How to Trade Rising Wedge Pattern

Since a rising wedge is a bearish chart pattern, you can execute short positions after a confirmed breakout below the lower trendline.

If you want to trade the rising wedge pattern, make sure that the price action meets these conditions before you short the market: 

  1. There must be a preceding bullish or bearish trend.
  2. A subsequent consolidation period with higher highs and higher lows forms a rising wedge. The higher lows must rise faster than the higher highs – a sign of weakening bullish momentum.
  3. A decline in the volume traded as the wedge chart pattern forms.
  4. A breakout below the lower trendline (the support). An increase in the volume must accompany this breakout.

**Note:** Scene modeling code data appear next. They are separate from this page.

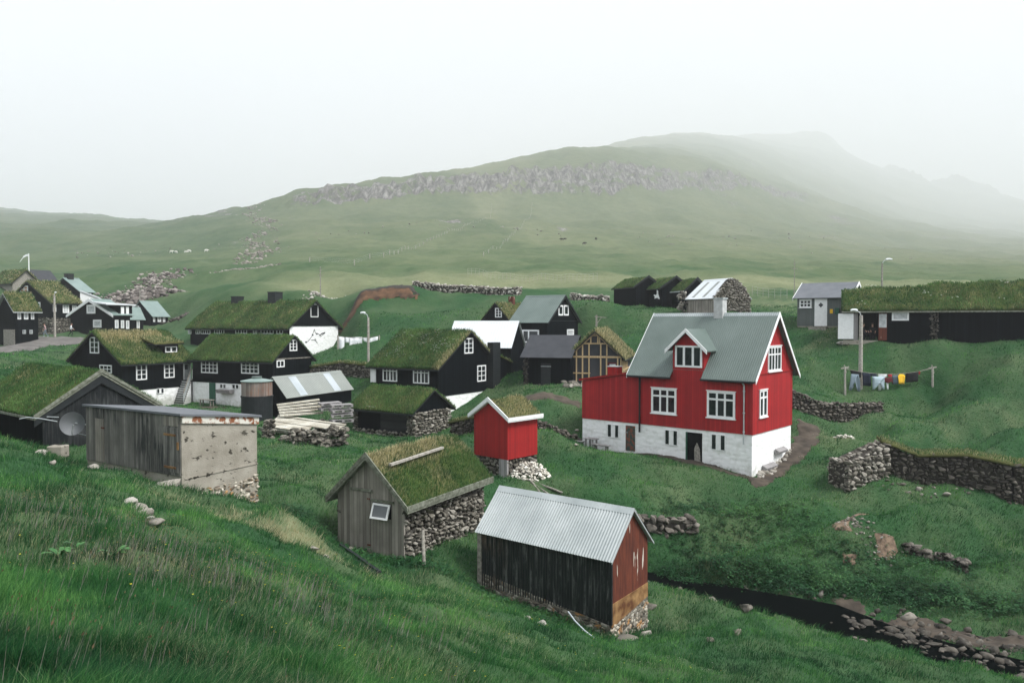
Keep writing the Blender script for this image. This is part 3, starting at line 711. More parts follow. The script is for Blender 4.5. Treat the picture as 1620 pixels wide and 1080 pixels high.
# straw-coloured ground: pasture above the village, worn strips on the near slope
def gauss(px, py, Y, rx, ry, X=None, Yq=None):
    p = ((px - 810) / F * Y, Y); X = Xn if X is None else X; Yq = Ng if Yq is None else Yq
    return np.exp(-(((X - p[0]) / rx) ** 2 + ((Yq - p[1]) / ry) ** 2))
FENCE_LINE = [PZ_ for PZ_ in ()]
def dryness(x, y):
    u = x / y; y = ny(y); x = u * y
    mott = .55 + 1.1 * fbm(x / 1.3, y / 1.3, 3, .6)
    d = 0.08 + 0.24 * fbm(x / 3.5, y / 3.5, 4, .55) * (y < 70)
    wob = pnoise(x / 9, y / 9) * 3
    past = sstep(96, 102, y + wob) * (1 - sstep(112, 132, y + wob * 3)) * sstep(-0.36, -0.28, u + wob * 0.01)
    past = past * 0.45 + sstep(96, 103, y + wob) * sstep(-0.36, -0.24, u + wob * 0.01) * 0.15
    e1 = sstep(190, 196, y - 40 * np.maximum(u, 0)) * sstep(-0.01, 0.02, u + (y - 200) * 0.0006) * 0.30
    e2 = sstep(170, 200, y + wob * 3) * (1 - sstep(-0.10, -0.07, u - (y - 200) * 0.0008)) * sstep(-0.40, -0.25, u) * 0.22
    hill = e1 + e2
    d = d + np.maximum(past, hill) + 0.22 * fbm(x / 25, y / 25, 4, .6) * sstep(70, 110, y) + 0.10 * sstep(90, 110, y) + 0.13 * sstep(130, 200, y)
    for px, py, Y, rx, ry, a in [(400, 835, 20, 2.8, 1.3, .62), (340, 815, 20, 1.6, .9, .5), (480, 850, 21, 1.8, 1.0, .55), (520, 875, 21, 1.4, .7, .45), (150, 850, 11.5, 2.2, .9, .35), (250, 915, 10, 1.6, .8, .3), (330, 970, 9, 1.6, .8, .28),
                                 (60, 705, 27, 2.5, 1.0, .3), (450, 950, 11.5, 2.0, 1.0, .3), (30, 800, 14, 1.5, 1, .3), (690, 1010, 13, 2, 1.2, .25), (50, 572, 51, 5, 1.5, .5), (100, 570, 56, 4, 1.2, .5), (1150, 640, 50, 1, 1, 0),
                                 (1360, 705, 43.5, 5, .8, .28), (1500, 690, 46, 7, 1.2, .22), (1400, 640, 52, 6, 1, .15), (1230, 480, 85, 8, 5, .3), (860, 627, 50, 3, 1.2, .3), (1345, 543, 59, 3, 1, .3), (1290, 528, 61, 2, .6, .45), (1215, 474, 92, 5, 7, .45), (950, 460, 96, 5, 3, .3)]:
        d = d + a * (.85 if Y > 18 else .5) * mott * gauss(px, py, Y, rx, ry, x, y)
    return np.clip(d, 0, 1)
dryg = dryness(Xg, Yg)
nv, nu = Xg.shape
idx = np.arange(nv * nu).reshape(nv, nu)
quads = np.stack([idx[:-1, :-1], idx[:-1, 1:], idx[1:, 1:], idx[1:, :-1]], -1).reshape(-1, 4)
terrain = arrays_obj('ground', np.stack([Xg, Yg, Zg], -1).reshape(-1, 3), quads, M['ground'], smooth=True, attr={'dry': dryg.ravel(), 'rock': rockm.ravel()})
tag(terrain, kind='structure')

# ------------------------------------------------------------------ stones
def _rocklib(k=14):
    lib = []
    for i in range(k):
        bm = bmesh.new(); bmesh.ops.create_icosphere(bm, subdivisions=2, radius=1.0)
        v = np.array([x.co[:] for x in bm.verts]); f = np.array([[q.index for q in p.verts] for p in bm.faces]); bm.free()
        for _ in range(8):
            n_ = rng.normal(size=3); n_ /= np.linalg.norm(n_); d = rng.uniform(.25, .65)
            e = v @ n_ - d; v = v - np.outer(np.maximum(e, 0) * 1.0, n_)
        v += rng.normal(scale=.02, size=v.shape)
        lib.append(v / np.abs(v).max(0)); F0 = f
    return lib, F0
ROCKS, ROCKF = _rocklib()
class Stones:
    def __init__(s): s.v = []; s.r = []
    def put(s, c, sz, axes=None, yaw=None, r=None):
        v = ROCKS[rng.integers(len(ROCKS))] * np.asarray(sz)
        if axes is not None:
            v = v @ np.asarray(axes)
        else:
            y = rng.uniform(0, 6.28) if yaw is None else yaw
            t = rng.uniform(-.2, .2); v = v @ np.array([[1, 0, 0], [0, math.cos(t), math.sin(t)], [0, -math.sin(t), math.cos(t)]])
            v = v @ np.array([[math.cos(y), math.sin(y), 0], [-math.sin(y), math.cos(y), 0], [0, 0, 1]])
        s.v.append(v + np.asarray(c)); s.r.append(rng.uniform(0, 1) if r is None else r)
    def build(s, name, m, parent=None):
        V = np.concatenate(s.v); k = len(ROCKS[0]); n_ = len(s.v)
        f = (ROCKF[None] + (np.arange(n_) * k)[:, None, None]).reshape(-1, 3)
        return arrays_obj(name, V, f, m, parent, {'rnd': np.repeat(s.r, k)})
def stone_face(st, T, t0, t1, zb, zt, size=0.2, depth=0.13, d=0.0, bright=(0, 1)):
    """courses of irregular stones on a wall face; T(t, z, outward)->xyz; zb, zt may depend on t"""
    fb = zb if callable(zb) else (lambda t: zb); ft = zt if callable(zt) else (lambda t: zt)
    o = np.array(T(0, 0, 0)); ax = np.array([np.array(T(1, 0, 0)) - o, np.array(T(0, 0, 1)) - o, np.array(T(0, 1, 0)) - o])
    z = min(fb(t0), fb(t1)) + size * .3; zmax = max(ft(t) for t in np.linspace(t0, t1, 9))
    while z < zmax:
        hh = size * rng.uniform(.45, 1.15); t = t0 + rng.uniform(-.1, .05)
        while t < t1:
            wv = size * rng.uniform(.5, 2.0) * (1.35 if rng.random() < .15 else 1); tc_ = t + wv / 2
            if tc_ + 0.02 < t1 + size * .4 and fb(tc_) - .1 < z + hh / 2 < ft(tc_) + size * .12:
                a = rng.uniform(-.25, .25); ca, sa = math.cos(a), math.sin(a)
                A = np.array([ax[0] * ca + ax[2] * sa, ax[1], -ax[0] * sa + ax[2] * ca])
                st.put(T(min(tc_, t1 - size * .25), z + hh / 2 + rng.uniform(-.035, .035), d + rng.uniform(-.05, .035)), (wv * .5, depth, hh * rng.uniform(.5, .72)), axes=A, r=rng.uniform(*bright))
            t += wv
        z += hh * .93

# ------------------------------------------------------------------ grass blades
def blades(p, nrm, hgt, wid, dry, lean=(0.35, -0.1), leanamt=0.45):
    """p (n,3) roots -> one bent tapering blade each: 5 vertices, a quad and a triangle"""
    n = len(p); az = rng.uniform(0, 2 * np.pi, n); sdv = np.stack([np.cos(az), np.sin(az), np.zeros(n)], -1) * wid[:, None] / 2
    ld = np.array([lean[0], lean[1], 0])[None] * leanamt * rng.uniform(.0, 1.9, n)[:, None] + rng.normal(scale=.30, size=(n, 3)) * [1, 1, 0]
    up = nrm * 0.4 + np.array([0, 0, .6]); mid = p + (up * 0.55 + ld * 0.25) * hgt[:, None]; tip = p + (up * 0.95 + ld * 0.95) * hgt[:, None]
    V = np.stack([p - sdv, p + sdv, mid - sdv * .75, mid + sdv * .75, tip], 1).reshape(-1, 3)
    b = np.arange(n)[:, None] * 5
    return V, b + np.array([[0, 1, 3, 2]]), b + np.array([[2, 3, 4]]), np.repeat(rng.uniform(0, 1, n), 5), np.repeat(dry, 5)

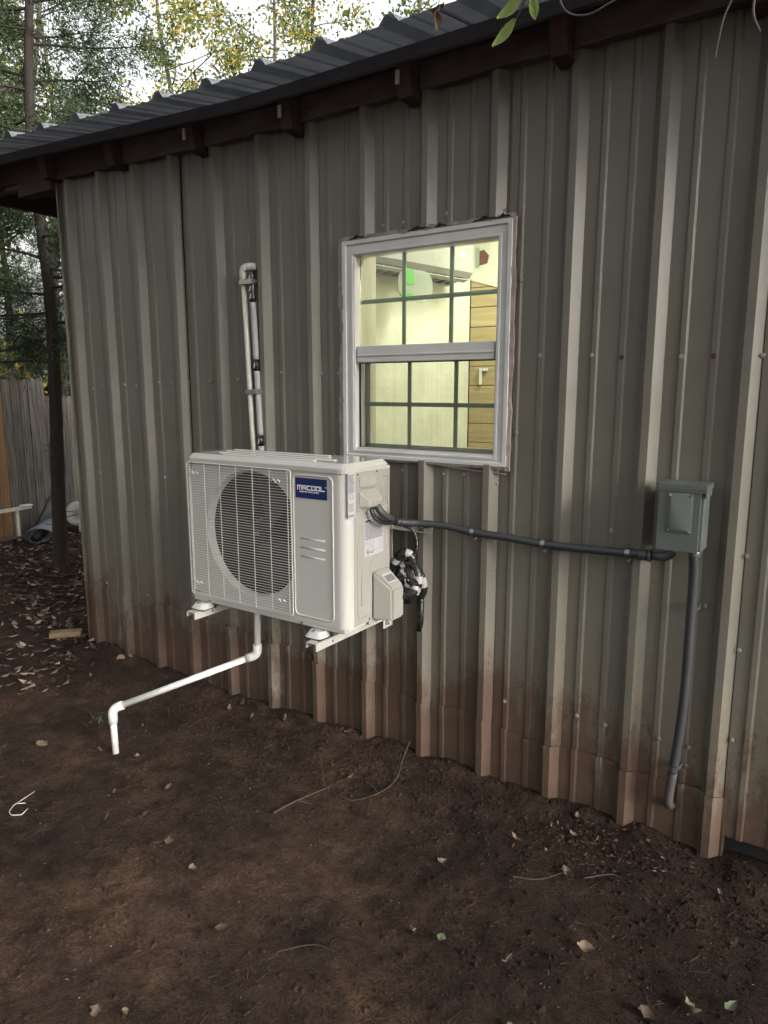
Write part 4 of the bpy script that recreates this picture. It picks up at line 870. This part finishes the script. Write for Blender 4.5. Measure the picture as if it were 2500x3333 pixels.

Note that the stop loss should be at the most recent swing high, just above the upper trendline. You can set the target price to equal the height of the wedge at its widest point.

Rising Wedge Pattern in an Uptrend – Bearish Reversal Pattern

When it forms during an uptrend, a rising wedge signals a possible bearish reversal. It usually forms towards the end of an uptrend and signals a potential bullish to bearish reversal. Once it forms, you can exit your long positions and look for a setup to short the market.

The ideal entry for a short position would be after a confirmed breakout below the support level. That means waiting for the breakout candle to close below the lower trendline.

Rising Wedge Pattern in a Downtrend – Bearish Continuation Pattern

In a downtrend, a rising wedge is a bearish continuation chart pattern. It forms during a momentary pause in a bearish trend before the trend continues. The ideal entry for a short position would be after a confirmed break below the lower trendline.

What is a Falling Wedge Pattern?

Falling wedge chart patterns are bullish chart patterns, and they can be either bullish reversal or continuation chart patterns depending on the preceding trend. They form when the price action consolidates within two descending trendlines converging towards each other. That means the asset forms lower highs and lower lows.

As the pattern forms, the highs drop faster than the lows, resulting in a steeper upper trendline (resistance) compared to the lower trendline (support). This structure shows that although the price is dropping, the bearish momentum is weakening, and there’s an impending break above the resistance.

If a falling wedge chart pattern forms in a downtrend, it’s a bullish reversal pattern signaling a potential change from a bearish to a bullish trend. However, if a falling wedge appears in an uptrend, it signals a possible bullish trend continuation after the consolidation period.

How to Trade the Falling Wedge Patterns

Falling wedges are bullish chart patterns, which means you can execute long positions after a confirmed breakout above the upper trendline.  

If you want to trade the falling wedge pattern, make sure that all these conditions are met before you open a long position: 

  1. A prior bullish or bearish trend.
  2. A consolidation period with the price action forming lower highs and lower lows. The highs drop faster than the lows, resulting in a steeper upper trendline (resistance) compared to the lower trendline (support). This shows that the selling momentum is weakening.
  3. A decline in the volume traded as the falling wedge chart pattern forms. 
  4. A breakout above the upper trendline (the resistance). An increase in the volume must accompany this breakout.

When trading the falling wedge chart pattern, the stop loss should be at the most recent swing low, just below the lower trendline. You can set the target price to equal the height of the wedge at its widest point.

Falling Wedge Pattern in a Downtrend – Bullish Reversal Pattern

In a downtrend, a falling wedge is a bullish reversal chart pattern. It usually forms towards the end of a downtrend and signals a potential bearish to bullish reversal. Once it forms, you can exit your long positions and look for opportunities to go long. 

The ideal entry for a long position would be after a confirmed breakout above the upper trendline. That means waiting for the breakout candle to close above the resistance level.

Falling Wedge Pattern in an Uptrend – Bullish Continuation Pattern

A falling wedge in an uptrend is a bullish continuation chart pattern. It forms during a momentary pause in a bullish trend before the trend continues.

The Bottom Line

Whether the preceding trend will reverse or continue entirely depends on the type of wedge pattern. Here’s a quick summary of the four wedge patterns:

  1. Bearish reversal if it’s a rising wedge pattern in an uptrend.
  2. Bearish continuation if it’s a rising wedge pattern in a downtrend.
  3. Bullish reversal if it’s a falling wedge pattern in a downtrend.
  4. Bullish continuation if it’s a falling wedge pattern in an uptrend.

Wedge chart patterns signal a pause in the current trend and should get your attention.